Question Which new geometric structures, techniques and insights have been crucial for this recent progress ?
Best Answer
Knowing the organizers well and working in the field, I can try an answer, but this is nothing more than an educated guess.
First, the breakthroughs in question include
(i) The construction and study of Galois representations attached to self-dual cohomological automorphic forms for $Gl_n$ (satisfying local-global compatibility, etc.) This is the work of many people, based on the fundamental work of Arthur and Ngo, including Shin, Morel, Harris, Clozel, Labesse, and many many others. This can be considered as done, even if the four-volume Paris' book edited by Harris that should contain every detail is not completely ready.

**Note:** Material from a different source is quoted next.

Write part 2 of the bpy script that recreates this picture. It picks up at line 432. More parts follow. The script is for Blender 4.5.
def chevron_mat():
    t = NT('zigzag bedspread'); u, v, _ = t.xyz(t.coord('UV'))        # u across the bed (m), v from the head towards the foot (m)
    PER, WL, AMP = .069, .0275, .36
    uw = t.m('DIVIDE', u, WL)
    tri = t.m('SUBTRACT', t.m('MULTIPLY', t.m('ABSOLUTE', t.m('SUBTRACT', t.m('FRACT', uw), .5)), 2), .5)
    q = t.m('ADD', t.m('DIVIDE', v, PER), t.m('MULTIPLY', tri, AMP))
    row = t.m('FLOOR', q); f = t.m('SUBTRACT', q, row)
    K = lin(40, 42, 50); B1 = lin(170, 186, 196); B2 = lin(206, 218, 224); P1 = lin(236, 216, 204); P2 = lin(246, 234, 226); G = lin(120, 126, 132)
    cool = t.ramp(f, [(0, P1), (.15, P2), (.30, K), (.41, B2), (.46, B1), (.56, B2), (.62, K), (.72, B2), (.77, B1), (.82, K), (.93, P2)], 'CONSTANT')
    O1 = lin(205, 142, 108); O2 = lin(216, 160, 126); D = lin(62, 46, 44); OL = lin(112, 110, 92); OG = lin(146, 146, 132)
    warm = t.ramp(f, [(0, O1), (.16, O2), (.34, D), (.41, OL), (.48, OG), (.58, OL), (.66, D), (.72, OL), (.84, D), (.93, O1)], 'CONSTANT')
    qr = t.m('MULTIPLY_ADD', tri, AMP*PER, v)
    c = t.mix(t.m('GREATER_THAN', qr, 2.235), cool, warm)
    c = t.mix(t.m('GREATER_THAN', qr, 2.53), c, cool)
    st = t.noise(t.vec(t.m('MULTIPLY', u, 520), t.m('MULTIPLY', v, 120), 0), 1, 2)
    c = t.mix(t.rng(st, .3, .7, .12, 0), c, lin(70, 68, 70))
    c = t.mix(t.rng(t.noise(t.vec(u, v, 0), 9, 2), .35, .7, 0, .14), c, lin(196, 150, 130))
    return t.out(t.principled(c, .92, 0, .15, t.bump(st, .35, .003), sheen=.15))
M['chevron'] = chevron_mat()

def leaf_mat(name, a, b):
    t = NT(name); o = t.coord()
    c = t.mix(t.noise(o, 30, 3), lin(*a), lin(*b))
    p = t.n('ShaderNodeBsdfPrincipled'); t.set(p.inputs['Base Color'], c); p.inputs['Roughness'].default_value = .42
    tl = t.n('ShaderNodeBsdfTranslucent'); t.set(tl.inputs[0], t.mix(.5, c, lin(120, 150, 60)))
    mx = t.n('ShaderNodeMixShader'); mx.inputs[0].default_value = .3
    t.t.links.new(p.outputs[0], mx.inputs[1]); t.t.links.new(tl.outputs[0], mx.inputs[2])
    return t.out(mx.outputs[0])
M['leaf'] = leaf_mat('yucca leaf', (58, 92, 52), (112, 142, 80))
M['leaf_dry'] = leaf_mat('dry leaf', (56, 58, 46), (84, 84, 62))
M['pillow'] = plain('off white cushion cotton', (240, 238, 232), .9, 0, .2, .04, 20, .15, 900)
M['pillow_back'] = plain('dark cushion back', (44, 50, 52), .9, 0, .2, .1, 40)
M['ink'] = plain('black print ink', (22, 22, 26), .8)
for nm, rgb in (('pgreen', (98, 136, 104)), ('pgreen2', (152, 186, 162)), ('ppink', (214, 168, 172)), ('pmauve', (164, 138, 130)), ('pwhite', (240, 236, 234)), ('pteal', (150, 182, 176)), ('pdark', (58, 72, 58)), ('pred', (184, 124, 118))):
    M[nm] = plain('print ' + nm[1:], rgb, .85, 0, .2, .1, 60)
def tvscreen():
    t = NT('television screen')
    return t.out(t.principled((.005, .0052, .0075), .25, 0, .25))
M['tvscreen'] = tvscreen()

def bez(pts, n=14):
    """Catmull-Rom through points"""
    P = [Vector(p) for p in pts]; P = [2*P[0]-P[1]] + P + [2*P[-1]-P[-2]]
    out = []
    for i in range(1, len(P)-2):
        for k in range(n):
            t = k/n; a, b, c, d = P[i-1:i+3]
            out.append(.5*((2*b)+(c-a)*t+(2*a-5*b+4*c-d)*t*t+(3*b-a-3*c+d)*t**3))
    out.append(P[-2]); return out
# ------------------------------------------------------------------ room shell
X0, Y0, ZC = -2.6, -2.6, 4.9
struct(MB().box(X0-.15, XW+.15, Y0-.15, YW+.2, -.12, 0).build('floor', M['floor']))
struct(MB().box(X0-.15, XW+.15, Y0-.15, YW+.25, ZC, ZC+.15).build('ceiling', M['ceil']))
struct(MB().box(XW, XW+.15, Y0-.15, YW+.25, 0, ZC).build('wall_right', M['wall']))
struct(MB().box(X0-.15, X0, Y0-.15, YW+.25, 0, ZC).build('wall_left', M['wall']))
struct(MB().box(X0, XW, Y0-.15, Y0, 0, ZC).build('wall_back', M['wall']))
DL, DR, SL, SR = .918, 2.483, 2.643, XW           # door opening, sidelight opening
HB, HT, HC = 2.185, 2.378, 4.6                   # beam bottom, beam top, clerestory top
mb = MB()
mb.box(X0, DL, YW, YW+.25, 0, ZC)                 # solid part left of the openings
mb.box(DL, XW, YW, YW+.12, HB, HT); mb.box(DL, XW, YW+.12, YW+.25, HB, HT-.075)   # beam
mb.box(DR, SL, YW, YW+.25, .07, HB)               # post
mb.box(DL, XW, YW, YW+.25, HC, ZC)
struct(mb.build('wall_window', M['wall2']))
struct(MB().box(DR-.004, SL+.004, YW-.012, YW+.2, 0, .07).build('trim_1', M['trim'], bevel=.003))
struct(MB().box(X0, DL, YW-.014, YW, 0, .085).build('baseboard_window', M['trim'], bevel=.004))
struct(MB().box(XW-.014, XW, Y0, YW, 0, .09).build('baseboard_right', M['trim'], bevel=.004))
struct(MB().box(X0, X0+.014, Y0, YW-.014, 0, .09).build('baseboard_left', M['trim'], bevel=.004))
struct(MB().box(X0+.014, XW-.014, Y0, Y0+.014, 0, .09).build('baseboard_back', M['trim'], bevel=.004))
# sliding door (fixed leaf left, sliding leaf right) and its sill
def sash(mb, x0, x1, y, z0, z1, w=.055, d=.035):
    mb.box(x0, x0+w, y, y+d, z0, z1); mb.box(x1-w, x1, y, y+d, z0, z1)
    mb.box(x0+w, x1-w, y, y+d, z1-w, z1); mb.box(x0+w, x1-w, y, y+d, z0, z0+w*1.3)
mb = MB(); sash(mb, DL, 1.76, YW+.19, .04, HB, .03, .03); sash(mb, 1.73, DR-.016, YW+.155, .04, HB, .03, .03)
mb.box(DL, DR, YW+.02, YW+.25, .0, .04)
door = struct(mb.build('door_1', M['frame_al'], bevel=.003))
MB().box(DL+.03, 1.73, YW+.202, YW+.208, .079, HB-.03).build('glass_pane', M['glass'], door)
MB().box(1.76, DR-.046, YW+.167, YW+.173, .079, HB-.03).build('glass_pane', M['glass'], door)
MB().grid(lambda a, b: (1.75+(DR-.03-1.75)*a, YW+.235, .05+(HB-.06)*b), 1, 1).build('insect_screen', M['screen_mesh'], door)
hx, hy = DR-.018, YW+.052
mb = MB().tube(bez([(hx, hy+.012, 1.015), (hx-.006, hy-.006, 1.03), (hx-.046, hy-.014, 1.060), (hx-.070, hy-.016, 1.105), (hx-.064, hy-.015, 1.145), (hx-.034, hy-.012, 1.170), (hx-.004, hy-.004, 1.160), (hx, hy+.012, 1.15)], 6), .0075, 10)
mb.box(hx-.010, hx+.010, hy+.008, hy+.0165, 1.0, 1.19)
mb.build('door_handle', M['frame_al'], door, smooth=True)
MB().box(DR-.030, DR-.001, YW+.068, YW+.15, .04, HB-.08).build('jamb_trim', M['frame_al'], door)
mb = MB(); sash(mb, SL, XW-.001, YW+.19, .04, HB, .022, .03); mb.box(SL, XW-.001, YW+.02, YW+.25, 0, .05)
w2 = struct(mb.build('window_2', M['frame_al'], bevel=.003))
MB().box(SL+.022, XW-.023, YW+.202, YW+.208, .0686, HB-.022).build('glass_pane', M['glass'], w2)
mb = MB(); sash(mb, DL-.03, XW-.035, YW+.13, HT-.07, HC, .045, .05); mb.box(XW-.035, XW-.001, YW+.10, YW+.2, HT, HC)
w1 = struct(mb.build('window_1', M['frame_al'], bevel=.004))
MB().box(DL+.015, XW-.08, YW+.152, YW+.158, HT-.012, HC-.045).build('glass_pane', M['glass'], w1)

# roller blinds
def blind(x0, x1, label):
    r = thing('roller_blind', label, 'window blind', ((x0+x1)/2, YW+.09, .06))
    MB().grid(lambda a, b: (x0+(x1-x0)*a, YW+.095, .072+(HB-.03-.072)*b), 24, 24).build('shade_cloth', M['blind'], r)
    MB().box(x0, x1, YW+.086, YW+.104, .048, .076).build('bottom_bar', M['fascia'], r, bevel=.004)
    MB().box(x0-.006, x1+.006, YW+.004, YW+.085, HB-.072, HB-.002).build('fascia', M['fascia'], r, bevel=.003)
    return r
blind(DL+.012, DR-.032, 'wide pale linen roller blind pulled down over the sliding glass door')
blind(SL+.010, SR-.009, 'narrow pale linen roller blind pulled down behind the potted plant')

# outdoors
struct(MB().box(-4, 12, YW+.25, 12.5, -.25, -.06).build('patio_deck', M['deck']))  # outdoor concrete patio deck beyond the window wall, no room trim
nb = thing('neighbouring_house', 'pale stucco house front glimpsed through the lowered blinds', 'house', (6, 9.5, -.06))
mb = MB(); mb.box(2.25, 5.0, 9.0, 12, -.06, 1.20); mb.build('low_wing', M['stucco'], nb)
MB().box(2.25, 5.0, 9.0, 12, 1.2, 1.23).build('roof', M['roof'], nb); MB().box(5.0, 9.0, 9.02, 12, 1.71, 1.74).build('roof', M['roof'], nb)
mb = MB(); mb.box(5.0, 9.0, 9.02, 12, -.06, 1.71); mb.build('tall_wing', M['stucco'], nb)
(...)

(ii) The construction and study of Galois representations attached to not necessary self-dual cohomological automorphic forms for $Gl_n$, announced last year by Lan, Harris, Taylor and Thorne (the preprint has yet to be released).
(iii) The proof by Kisin and also by Emerton of large parts of the Fontaine-Mazur conjecture for $Gl_2$.
(iv) The proof of Sato-Tate by many people with various multiplicity, the two highest being Taylor and Harris.
(v) The progresses on the p-adic Langlands program, especially on the Breuil-Mezard conjecture.
(vi) The progress on the theory of Shimura varieties, including the proof of two major conjectures of the subject by Kisin (one has an older, not universally accepted, proof by Vas): the conjectures of Milne and of Langlands-Rapoport.
At first I thought I should include (0) the proof of the fundamental lemma by Ngo, but since none of the organizers is a specialist of this area, I am not sure.
Now why the emphasis on the "geometric methods", and what are those? Well, there is a même saying that along the traditional tripartite division of mathematicians as "algebraists", "analysts", and "geometers" (see e.g. Recoltes et Semailles), while people like Breuil (or Fontaine) are more on the algebraic side, and perhaps Colmez on the analytic side, people like Kisin and Emerton are really on the geometric side, and that their geometric intuition played a crucial role in their recent successes. Whatever you think of this même (or even of the tripartite classification) it is quite possible that it made its way to the mind of one or more of the organizer. The geometric insights and methods include
(a) the use of "eigenvarieties": families of automorphic or/and Galois representations that have a geometric structure, and whose geometric properties, local and global illuminate the properties of the individual objects that compose them. For example, this plays a crucial role in Emerton's proof of Fonntaine-Mazur's conjecture (iii), in constructing Galois representations by "passage to the limit" (i) and (ii), and also in recent progress toward Bloch-Kato and Birch-Swinnerton-Dyer conjecture (work of Chenevier and myself, Urban and Skinner), and also in the work on the Breuil-Mezard conjecture (Kisin first, then others)
(b) The better understanding of certain Shimura varieties, in particular the ones attached to unitary groups, in particular in connection with Rapoport-Zink spaces etc. For example one can cite the thesis work of Mantovan, which is used in Shin's subsequent work on (i). Also whatever Kisin uses to prove the conjecture about Shimura variety (at this point I don't know what it is, but I am organizing a seminar at Yale to learn this eventually)
(c) Also, the better understanding and the use of the boundary components of non-compact Shimura varieties, including in cases (this is mainly speculative so far) where this components has only the structure of a differentiable manifold, not of an algebraic variety. I am not sure, but idea like that plays a role in (iv).
(d) Study of cycle on Shimura's varieties, in particular in connection to periods and p-adic L-function (how to define them in higher ranks? that is very hard and important).
(e) if (0) is included (which as I have said, I am not sure of), the geometric methods of Ngo (and before him Laumon, Goreski, MacPherson: balloons, Hitchin's vibrations, etc.) used in proving the fundamental lemma, and perhaps also the ones of Laurent Lafforgue. But I think this might be the subject of another conference.
I hope that helps... Sorry to anyone I forgot to mention, my list of people having a part in the recent breakthroughs is far from complete.